The separate charge of conspiracy to obstruct the grand jury's investigation also bears on "willfulness." The government has Trump lawyer Evan Corcoran's court-ordered grand jury testimony and notes. The indictment alleges that after the May 22, 2022, grand jury subpoena compelling Trump to return all classified documents, he said to Corcoran: "Wouldn't it be better if we just told them we didn't have anything here?" And then: "Well, look, isn't it better if there are no documents?"
"Judge Aileen Cannon is a Trump appointee who bent over backward for him in the documents case last year; she was slapped down for that by the appeals court. If the case is tried before her, Trump may have a wild card going for him."
In addition, the indictment charges that it was Trump who caused another lawyer, Cristina Bobb, to give the government a false affidavit on June 3, 2022, certifying there were no further documents in Mar-a-Lago responsive to the grand jury subpoena. That was untrue, as the August seizure of those 100-plus classified documents proved. Corcoran reportedly played the middleman in that false certification, and he is expected to testify that Trump was behind it. That would constitute both obstruction and proof of willfulness in violating the Espionage Act.
But then there are two important pragmatics weighing in Trump's favor.
First, Judge Aileen Cannon is currently assigned to the case. She is a Trump appointee who bent over backward for Trump in naming a special master to review the seized documents last year; she was promptly slapped down for that unlawful decision by the appeals court. If the case is tried before her, Trump may have a wild card going for him.
Second, Florida is Trump country. There's a distinct possibility that citizens who are true believers in anything the former president does could make it onto the jury. If so, in deliberations, one or more could refuse to vote to convict Trump regardless of overwhelming evidence. That would result in a hung jury.
The startling photographs of boxes of documents stored in impromptu locations — or scattered on the floor — have made headlines around the world. Their impact on the media and on public perception already appears significant. But what is their evidentiary value, if any?
A picture is worth a thousand words. Any reasonable juror would be infuriated by the haphazard nature in which such highly sensitive documents were handled.
Which of the charges filed by Smith strike you as the easiest to prosecute? Which may be more challenging to prove beyond a reasonable doubt?
The 31 Espionage Act counts, as I've said, seem to be a lock for prosecutors. The conspiracy to obstruct charges require prosecutors to show that Trump's valet, Walt Nauta, knowingly agreed with Trump to hide and suppress the evidence sought by the grand jury in May 2022.
The question will be whether Nauta was simply following orders without any understanding of Trump's alleged intent to suppress evidence, or whether Nauta knew exactly what was going on. If the former, he may not have joined knowingly in an illegal objective and there would be no conspiracy.
Bear in mind, however, that the indictment also charges Trump, along with Nauta, with five non-conspiracy counts of obstruction by concealing documents and making false statements. Trump can be convicted of those crimes regardless of Nauta's guilt. And the indictment's allegations against the valet strongly suggest that prosecutors have weighty evidence of his intentional involvement.

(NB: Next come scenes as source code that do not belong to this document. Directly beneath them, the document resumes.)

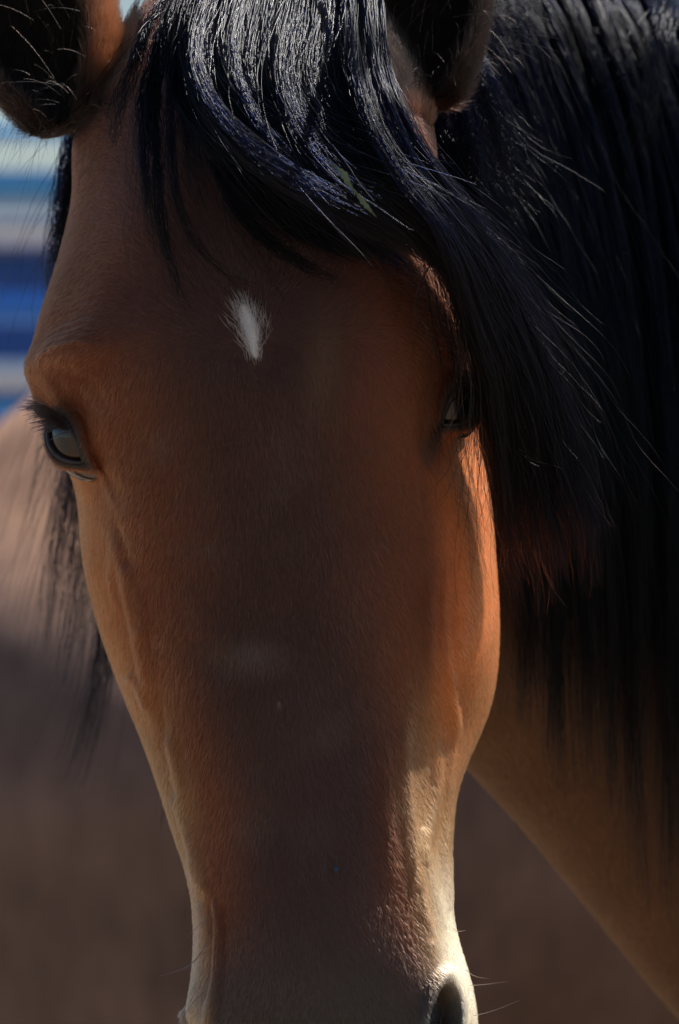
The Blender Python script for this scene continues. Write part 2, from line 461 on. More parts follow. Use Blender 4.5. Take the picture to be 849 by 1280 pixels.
def sphere(c, r, n=24, m=16):
    th = np.linspace(0, np.pi, m)[1:-1]; ph = np.linspace(0, 2 * np.pi, n, endpoint=False)
    R = np.stack([np.sin(th)[:, None] * np.cos(ph), np.sin(th)[:, None] * np.sin(ph), np.cos(th)[:, None] * np.ones(n)], -1).reshape(-1, 3)
    V = np.concatenate([R, [(0, 0, 1.0)], [(0, 0, -1.0)]]) * r + np.array(c)
    mm = m - 2; i = np.arange(mm - 1)[:, None] * n; j = np.arange(n)[None]; j2 = (j + 1) % n
    Qd = np.stack([i + j, i + n + j, i + n + j2, i + j2], -1).reshape(-1, 4); J = np.arange(n); J2 = (J + 1) % n
    T = np.concatenate([np.stack([np.full(n, mm * n), J, J2], -1), np.stack([np.full(n, mm * n + 1), (mm - 1) * n + J2, (mm - 1) * n + J], -1)])
    return V, [Qd, T]
for s_ in (-1, 1):
    V, F = sphere(rot_place(np.array([(1.235, .078 * s_, 1.575)]), math.radians(3), (0.515, 1.62, 0), 1.052)[0], .02)
    mesh_np('eye', V, F, M_eye_dark, H2)

# ---------------------------------------------------------------- the front horse: head loft
HX = (0.9, 0.9, 0)
H1 = bpy.data.objects.new('horse', None); link(H1, None, HX)
tag(H1, 'dark bay horse facing the camera, small white star under a black forelock', 'horse')
rows = np.array([-40, 10, 60, 160, 240, 300, 380, 460, 530, 600, 680, 760, 840, 900, 960, 1030, 1100, 1170, 1230, 1290, 1350, 1420, 1455], float)
def tab(*v): return np.array(v, float)
xL  = tab(215,180,152, 98, 95, 84, 58, 43, 58, 97,109,125,149,170,192,215,236,243,241,238,248,290,340)
xLs = tab(250,225,205,178,165,152,128,116,132,152,168,190,212,228,242,254,264,270,274,276,285,320,360)
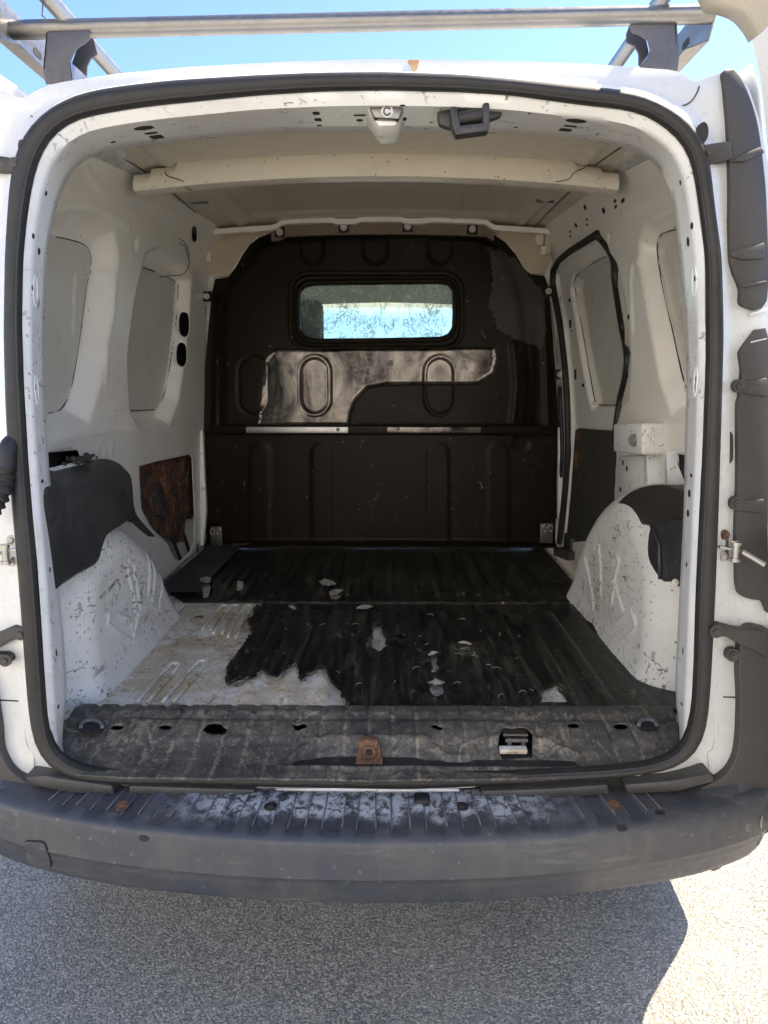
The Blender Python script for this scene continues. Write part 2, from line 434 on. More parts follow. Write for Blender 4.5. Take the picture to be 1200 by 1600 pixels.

How do you think Trump's defense team read this document? What would be their most effective strategy? If you were advising a hypothetical defendant facing these charges, would you urge that individual to seek a deal at this point, or fight on in hopes of acquittal?
Good criminal defense lawyers lay out the options to their client, including the advantages of working out a deal with less prison time than would be likely upon a trial and conviction. Those lawyers would go through the evidence with the defendant and explain why they thought there was no counting on an acquittal or hung jury.
If they recommend a guilty plea, Trump will not agree.
On several of these counts, the maximum penalty is 10 or even 20 years in prison. No one believes that is likely in this case. But assuming a conviction on some of these charges, what kind of sentence do you think prosecutors would request for a defendant who is nearly 80 years old and the former president of the United States?
The crimes alleged are so serious, so damaging to the security and welfare of the United States, that prosecutors' obligation, should there be convictions, would be to ask for the maximum term of imprisonment available. The culpability of a former commander in chief who so betrays his nation, they would say, requires nothing less. That is especially so, they would argue, if there are convictions for obstruction, because the defendant has defied the legal process and the rule of law.